Define the relation $\le$, as $(a,b)\le(c,d)$ if and only if $a+b\le c+d$ and $a\le c$.
Is this a partial order?
I know it's definitely not if we remove the $a\le c$ (because then it's not antisymmetric - example (1,3) and (2,2)), but not sure how to show one way or another with that $a\le c$ tacked on. At first I thought it might simply be a weird way to write the lexicographic order, but that doesn't seem to be true. Any help is appreciated.
On
Reflexivity: Let $(a,b) \in R$. Then $(a,b) \leq (a,b)$ since a+b= a+b $\rightarrow$ a+b $\leq$ a+b and clearly $a\leq a$.

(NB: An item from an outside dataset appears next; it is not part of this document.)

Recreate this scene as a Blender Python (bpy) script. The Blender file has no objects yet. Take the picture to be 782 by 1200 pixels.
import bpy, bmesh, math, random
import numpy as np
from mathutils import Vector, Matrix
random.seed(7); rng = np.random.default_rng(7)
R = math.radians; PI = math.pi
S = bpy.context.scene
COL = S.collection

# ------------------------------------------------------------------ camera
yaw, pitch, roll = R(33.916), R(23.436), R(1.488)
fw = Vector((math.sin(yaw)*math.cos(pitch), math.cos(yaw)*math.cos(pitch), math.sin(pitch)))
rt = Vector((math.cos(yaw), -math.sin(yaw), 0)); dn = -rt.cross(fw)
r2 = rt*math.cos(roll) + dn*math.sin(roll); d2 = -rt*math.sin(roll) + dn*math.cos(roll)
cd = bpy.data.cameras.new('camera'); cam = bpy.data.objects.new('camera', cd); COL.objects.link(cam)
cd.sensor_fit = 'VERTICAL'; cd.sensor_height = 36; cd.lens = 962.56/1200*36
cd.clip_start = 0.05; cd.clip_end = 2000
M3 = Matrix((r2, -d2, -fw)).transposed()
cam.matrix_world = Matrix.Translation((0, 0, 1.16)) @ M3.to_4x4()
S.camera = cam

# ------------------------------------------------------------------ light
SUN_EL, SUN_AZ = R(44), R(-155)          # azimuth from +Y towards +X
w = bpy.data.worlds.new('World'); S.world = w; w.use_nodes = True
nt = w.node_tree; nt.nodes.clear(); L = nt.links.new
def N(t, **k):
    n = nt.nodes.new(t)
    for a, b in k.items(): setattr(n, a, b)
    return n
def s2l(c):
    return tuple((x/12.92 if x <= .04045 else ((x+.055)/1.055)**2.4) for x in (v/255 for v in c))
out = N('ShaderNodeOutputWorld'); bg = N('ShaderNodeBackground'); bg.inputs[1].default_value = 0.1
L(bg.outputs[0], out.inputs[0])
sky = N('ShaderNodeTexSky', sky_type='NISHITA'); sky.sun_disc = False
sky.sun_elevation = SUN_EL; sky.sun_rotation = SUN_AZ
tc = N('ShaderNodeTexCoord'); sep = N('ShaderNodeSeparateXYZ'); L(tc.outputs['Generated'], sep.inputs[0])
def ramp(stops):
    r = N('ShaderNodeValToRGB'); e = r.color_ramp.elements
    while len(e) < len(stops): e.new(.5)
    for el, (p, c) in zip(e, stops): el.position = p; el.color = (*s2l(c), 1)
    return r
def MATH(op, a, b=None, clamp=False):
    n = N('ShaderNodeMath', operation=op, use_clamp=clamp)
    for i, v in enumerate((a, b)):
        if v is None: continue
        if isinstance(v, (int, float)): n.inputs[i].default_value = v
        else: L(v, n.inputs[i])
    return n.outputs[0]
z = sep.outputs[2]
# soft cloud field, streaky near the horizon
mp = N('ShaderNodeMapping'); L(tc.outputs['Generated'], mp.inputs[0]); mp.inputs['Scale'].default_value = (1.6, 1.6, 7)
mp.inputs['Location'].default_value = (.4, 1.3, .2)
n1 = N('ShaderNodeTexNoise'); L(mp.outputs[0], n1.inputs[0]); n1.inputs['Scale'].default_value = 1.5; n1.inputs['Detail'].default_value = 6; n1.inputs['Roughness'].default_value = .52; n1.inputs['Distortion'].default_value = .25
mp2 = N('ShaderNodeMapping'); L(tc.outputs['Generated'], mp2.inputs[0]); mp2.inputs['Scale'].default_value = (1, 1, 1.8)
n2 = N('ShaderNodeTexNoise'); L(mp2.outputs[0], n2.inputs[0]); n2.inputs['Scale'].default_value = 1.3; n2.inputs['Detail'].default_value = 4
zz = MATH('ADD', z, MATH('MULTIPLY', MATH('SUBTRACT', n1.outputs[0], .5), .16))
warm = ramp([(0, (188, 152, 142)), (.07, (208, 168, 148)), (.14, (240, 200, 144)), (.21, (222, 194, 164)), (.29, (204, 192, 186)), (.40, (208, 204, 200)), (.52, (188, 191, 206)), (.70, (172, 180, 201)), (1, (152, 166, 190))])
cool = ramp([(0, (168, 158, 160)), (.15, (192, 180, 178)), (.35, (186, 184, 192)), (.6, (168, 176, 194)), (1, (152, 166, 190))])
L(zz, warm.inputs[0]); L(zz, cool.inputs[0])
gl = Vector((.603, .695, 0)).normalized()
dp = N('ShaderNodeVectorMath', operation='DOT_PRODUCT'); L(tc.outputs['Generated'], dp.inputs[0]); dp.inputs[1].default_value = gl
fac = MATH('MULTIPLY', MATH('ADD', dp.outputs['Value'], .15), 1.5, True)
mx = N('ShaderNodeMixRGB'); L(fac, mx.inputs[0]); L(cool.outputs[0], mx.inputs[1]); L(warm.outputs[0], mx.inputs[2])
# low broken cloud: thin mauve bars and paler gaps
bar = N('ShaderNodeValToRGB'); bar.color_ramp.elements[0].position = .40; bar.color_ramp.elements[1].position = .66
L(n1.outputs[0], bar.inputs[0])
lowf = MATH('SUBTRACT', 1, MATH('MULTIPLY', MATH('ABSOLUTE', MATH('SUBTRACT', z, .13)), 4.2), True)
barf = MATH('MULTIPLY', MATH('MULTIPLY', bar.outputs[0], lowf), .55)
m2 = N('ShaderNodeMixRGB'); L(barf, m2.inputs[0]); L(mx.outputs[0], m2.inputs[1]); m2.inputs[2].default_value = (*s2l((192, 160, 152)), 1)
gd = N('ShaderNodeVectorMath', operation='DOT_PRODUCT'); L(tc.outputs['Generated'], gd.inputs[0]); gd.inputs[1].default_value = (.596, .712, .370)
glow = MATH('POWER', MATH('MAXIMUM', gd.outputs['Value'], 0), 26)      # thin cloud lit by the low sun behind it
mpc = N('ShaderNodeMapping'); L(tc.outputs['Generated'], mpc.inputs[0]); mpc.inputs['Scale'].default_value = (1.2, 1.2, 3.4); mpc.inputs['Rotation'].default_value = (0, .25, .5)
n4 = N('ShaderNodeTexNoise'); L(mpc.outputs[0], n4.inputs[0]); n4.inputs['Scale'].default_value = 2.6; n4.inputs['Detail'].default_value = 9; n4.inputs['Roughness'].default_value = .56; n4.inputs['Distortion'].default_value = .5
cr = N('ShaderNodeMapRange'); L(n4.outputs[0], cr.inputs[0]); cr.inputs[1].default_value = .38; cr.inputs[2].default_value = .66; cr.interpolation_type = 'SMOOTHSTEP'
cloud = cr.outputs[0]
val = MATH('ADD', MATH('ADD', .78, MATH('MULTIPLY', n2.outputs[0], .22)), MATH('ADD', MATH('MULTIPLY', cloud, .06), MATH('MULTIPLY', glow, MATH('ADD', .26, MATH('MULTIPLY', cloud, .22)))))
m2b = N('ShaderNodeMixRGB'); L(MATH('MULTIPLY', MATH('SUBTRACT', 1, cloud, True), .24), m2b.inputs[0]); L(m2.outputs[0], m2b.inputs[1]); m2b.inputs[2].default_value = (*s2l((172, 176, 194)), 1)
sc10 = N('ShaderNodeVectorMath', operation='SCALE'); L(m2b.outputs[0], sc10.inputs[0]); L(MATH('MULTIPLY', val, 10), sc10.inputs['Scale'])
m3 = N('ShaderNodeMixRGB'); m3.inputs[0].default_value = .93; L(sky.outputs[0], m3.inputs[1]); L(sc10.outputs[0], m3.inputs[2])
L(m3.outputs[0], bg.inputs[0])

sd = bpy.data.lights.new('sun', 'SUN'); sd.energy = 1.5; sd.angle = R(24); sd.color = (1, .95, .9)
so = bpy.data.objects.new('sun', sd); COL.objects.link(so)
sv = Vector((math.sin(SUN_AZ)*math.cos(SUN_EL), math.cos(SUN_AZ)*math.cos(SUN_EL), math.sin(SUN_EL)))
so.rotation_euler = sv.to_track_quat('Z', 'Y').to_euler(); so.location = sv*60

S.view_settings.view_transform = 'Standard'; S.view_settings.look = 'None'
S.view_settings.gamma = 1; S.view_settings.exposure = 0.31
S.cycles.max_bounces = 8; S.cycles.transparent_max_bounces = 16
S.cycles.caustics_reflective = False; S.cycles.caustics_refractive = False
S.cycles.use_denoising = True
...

Antisymmetry: Let $(a,b) \leq (c,d)$ and $(c,d) \leq (a,b)$. Then $a+b \leq c+d $ and $a\leq c$. Also, $c+d \leq a+b$ and $c\leq a$. Clearly, c < a and a < c is a contradiction unless a= c. By the same reasoning since a=c,a+b < c+d and c+d < a+b is a contradiction unless a+b = c+d. But since a=c, this implies b=d.So by the definition of equal ordered pairs, $(a,b)= (c,d)$.

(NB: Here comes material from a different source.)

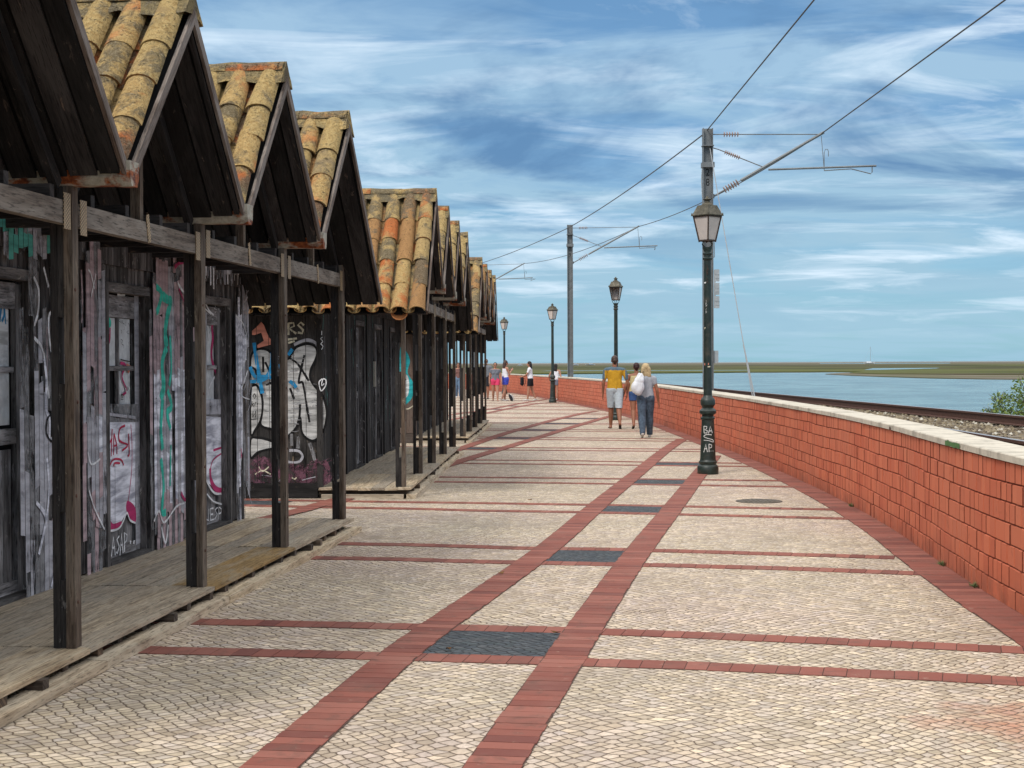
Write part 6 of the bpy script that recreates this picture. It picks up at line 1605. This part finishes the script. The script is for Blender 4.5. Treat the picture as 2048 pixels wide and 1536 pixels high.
# ================================================================== leaves and weeds
M['dryleaf'] = simple('dry_brown_leaf', (.17, .085, .03), .8, .3, 50); M['weed'] = simple('weed_green', (.10, .13, .05), .8, .3, 50)
for k, (x, y, lab) in enumerate(((1112, 1270, 'curled dry leaf on the far right corner of the nearest dark paving patch'), (897, 1303, 'dry leaf on the near left corner of the nearest dark paving patch'), (1060, 1002, 'dry leaf on the pale cobbles short of the two long brick bands'), (1003, 1150, 'dry twig like leaf on the left long brick band'))):
    p = gp(x, y); m = MB(); a = k * 1.3
    q = [Vector((math.cos(a + t) * r_, math.sin(a + t) * r_ * .7, z)) for t, r_, z in ((0, .035, .012), (1.2, .018, .004), (2.2, .016, .012), (3.14, .034, .020), (4.1, .016, .006), (5.1, .018, .014))]
    m.poly(q); m.poly([v + Vector((0, 0, -.0015)) for v in reversed(q)]); o = m.build('fallen_leaf', M['dryleaf'], recalc=False); o.location = (p.x, p.y, .009); tag(o, lab, 'leaf', 'fallen leaves on the paving')
for k, (yy, lab) in enumerate(((11.15, 'small weed tuft at the foot of the brick wall, nearest one'), (12.35, 'middle weed tuft at the foot of the brick wall'), (17.4, 'farthest weed tuft at the foot of the brick wall'))):
    m = MB(); r_ = random.Random(k + 20)
    for _ in range(60):
        a = r_.random() * 6.28; d = r_.random() * .05; h_ = r_.uniform(.015, .05); p = Vector((math.cos(a) * d * .5, math.sin(a) * d * 1.6, 0)); t = Vector((math.cos(a) * .02, math.sin(a) * .02, h_)); s_ = Vector((-math.sin(a), math.cos(a), 0)) * .004
        m.poly([p - s_, p + s_, p + t])
    o = m.build('weed', M['weed'], recalc=False); o.location = (wall_x(yy) - .03, yy, .006); tag(o, lab, 'weed', 'weeds along the wall foot')

# a slipped tile hanging from the eave of the middle row
m = MB(); ly = -EAVE + .02; u_, h_ = 0, 0
for i in range(9):
    a = math.pi * (1 + i / 8); 
    for r_, dy in ((.10, -.03), (.088, -.03), (.10, .30), (.088, .30)): m.v.append((OUT - .33 + math.cos(a) * r_, ly + dy, RIDGE - (S / 2 + EAVE) * SLOPE - .012 + dy * .9 + .01 + math.sin(a) * r_ * .8))
for i in range(8):
    k = i * 4
    for f in ((k, k + 4, k + 6, k + 2), (k + 1, k + 3, k + 7, k + 5), (k, k + 1, k + 5, k + 4), (k + 2, k + 6, k + 7, k + 3)): m.f.append(f); m.uv.append([(0, 0)] * 4); m.mi.append(0)
smooth_by_angle(m.build('slipped_tile', simple('bare_orange_clay', (.46, .18, .065), .9, .25, 22, bump=.5), rowB), 50)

Transitivity: This is a little tedious. Let $(a,b) \leq (c,d)$ and $(c,d) \leq (e,f)$. Then $a+b \leq c+d $ and $a\leq c$. Also, $c+d \leq e+f $ and $c\leq e$. Then $a\leq c \leq e$ $\rightarrow$ $a\leq e$. So $a+b \leq c+d \leq e+f $ $\rightarrow$ $a+b \leq e+f $. So $(a,b) \leq (e,f)$ and this gives transitivity and we're done!
To show that $\leq$ is a partial order, we need to show three things:
The first definitely holds, as $a \leq a$ and $a + b \leq a + b$.
The second holds: Assume $(a,b) \leq (c,d)$ and $(c,d) \leq (a,b)$. Then we have $a \leq c$ and $c \leq a$. These two imply that $a = c$. Additionally, we have $a + b \leq c + d$ and $c + d \leq a + b$. These two imply that $a + b = c + d$. However, since we already know that $a = c$, we can subtract $a$ from the left and $c$ from the right to see that $b = d$. Thus, we have $(a,b) = (c,d)$.
Finally, the last holds; $(a,b) \leq (c,d) \leq (d,e)$ implies that $a \leq c \leq d$. Moreover, $a + b\leq c + d \leq e + f$. Thus $\leq$ is a partial order.